DATA LINES:

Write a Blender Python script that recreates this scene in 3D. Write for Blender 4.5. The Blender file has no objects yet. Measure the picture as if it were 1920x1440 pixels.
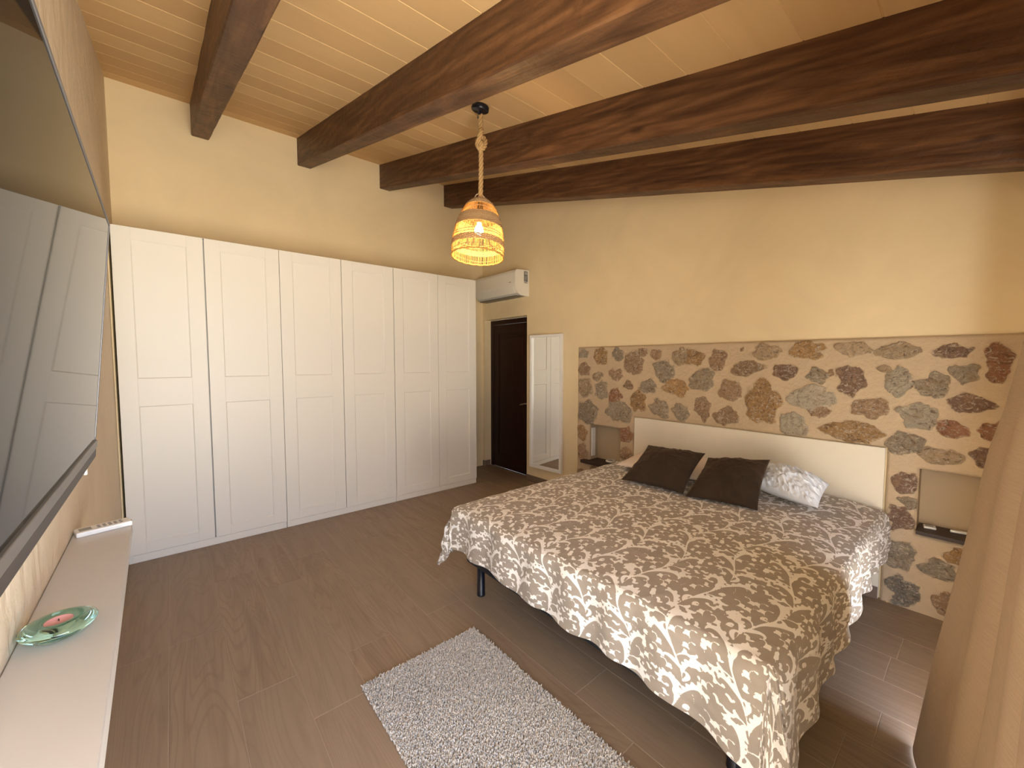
import bpy, bmesh, math, random
import numpy as np
from mathutils import Vector, Matrix, Quaternion
D = bpy.data
SC = bpy.context.scene
COL = SC.collection
PI = math.pi
random.seed(7)
RNG = np.random.RandomState(11)

# ------------------------------------------------------------------ camera
CAM_H = 1.446
R = np.array([[0.76404395, -0.03743645, 0.64407714],
              [-0.6451642, -0.0443346, 0.76275658],
              [0.0, -0.99831506, -0.05802624]])
cam_d = D.cameras.new('camera')
cam = D.objects.new('camera', cam_d)
COL.objects.link(cam)
cam_d.sensor_width = 36.0
cam_d.lens = 757.0 / 1920.0 * 36.0
cam_d.clip_start = 0.02
right, up, back = R @ [1, 0, 0], R @ [0, -1, 0], R @ [0, 0, -1]
cam.matrix_world = Matrix(((right[0], up[0], back[0], 0), (right[1], up[1], back[1], 0),
                           (right[2], up[2], back[2], CAM_H), (0, 0, 0, 1)))
SC.camera = cam
SC.view_settings.view_transform = 'Standard'
SC.view_settings.look = 'None'
SC.view_settings.gamma = 1.0
SC.view_settings.use_curve_mapping = False
SC.view_settings.exposure = 0.26

# ------------------------------------------------------------------ daylight
W = D.worlds.new('daylight')
SC.world = W
W.use_nodes = True
wn, wl = W.node_tree.nodes, W.node_tree.links
wn.clear()
w_out = wn.new('ShaderNodeOutputWorld')
w_bg = wn.new('ShaderNodeBackground')
w_tc = wn.new('ShaderNodeTexCoord')
w_sep = wn.new('ShaderNodeSeparateXYZ')
w_map = wn.new('ShaderNodeMapRange')
w_map.inputs['From Min'].default_value = -0.25
w_map.inputs['From Max'].default_value = 0.25
w_ramp = wn.new('ShaderNodeValToRGB')
w_ramp.color_ramp.elements[0].position = 0.25      # sunlit terrace and ground below the horizon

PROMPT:
Reproduce the full listing above verbatim, with no pictures included.

RESULT OF THE EXERCISE:
Write a Blender Python script that recreates this scene in 3D. Write for Blender 4.5. The Blender file has no objects yet. Measure the picture as if it were 1920x1440 pixels.
import bpy, bmesh, math, random
import numpy as np
from mathutils import Vector, Matrix, Quaternion
D = bpy.data
SC = bpy.context.scene
COL = SC.collection
PI = math.pi
random.seed(7)
RNG = np.random.RandomState(11)

# ------------------------------------------------------------------ camera
CAM_H = 1.446
R = np.array([[0.76404395, -0.03743645, 0.64407714],
              [-0.6451642, -0.0443346, 0.76275658],
              [0.0, -0.99831506, -0.05802624]])
cam_d = D.cameras.new('camera')
cam = D.objects.new('camera', cam_d)
COL.objects.link(cam)
cam_d.sensor_width = 36.0
cam_d.lens = 757.0 / 1920.0 * 36.0
cam_d.clip_start = 0.02
right, up, back = R @ [1, 0, 0], R @ [0, -1, 0], R @ [0, 0, -1]
cam.matrix_world = Matrix(((right[0], up[0], back[0], 0), (right[1], up[1], back[1], 0),
                           (right[2], up[2], back[2], CAM_H), (0, 0, 0, 1)))
SC.camera = cam
SC.view_settings.view_transform = 'Standard'
SC.view_settings.look = 'None'
SC.view_settings.gamma = 1.0
SC.view_settings.use_curve_mapping = False
SC.view_settings.exposure = 0.26

# ------------------------------------------------------------------ daylight
W = D.worlds.new('daylight')
SC.world = W
W.use_nodes = True
wn, wl = W.node_tree.nodes, W.node_tree.links
wn.clear()
w_out = wn.new('ShaderNodeOutputWorld')
w_bg = wn.new('ShaderNodeBackground')
w_tc = wn.new('ShaderNodeTexCoord')
w_sep = wn.new('ShaderNodeSeparateXYZ')
w_map = wn.new('ShaderNodeMapRange')
w_map.inputs['From Min'].default_value = -0.25
w_map.inputs['From Max'].default_value = 0.25
w_ramp = wn.new('ShaderNodeValToRGB')
w_ramp.color_ramp.elements[0].position = 0.25      # sunlit terrace and ground below the horizon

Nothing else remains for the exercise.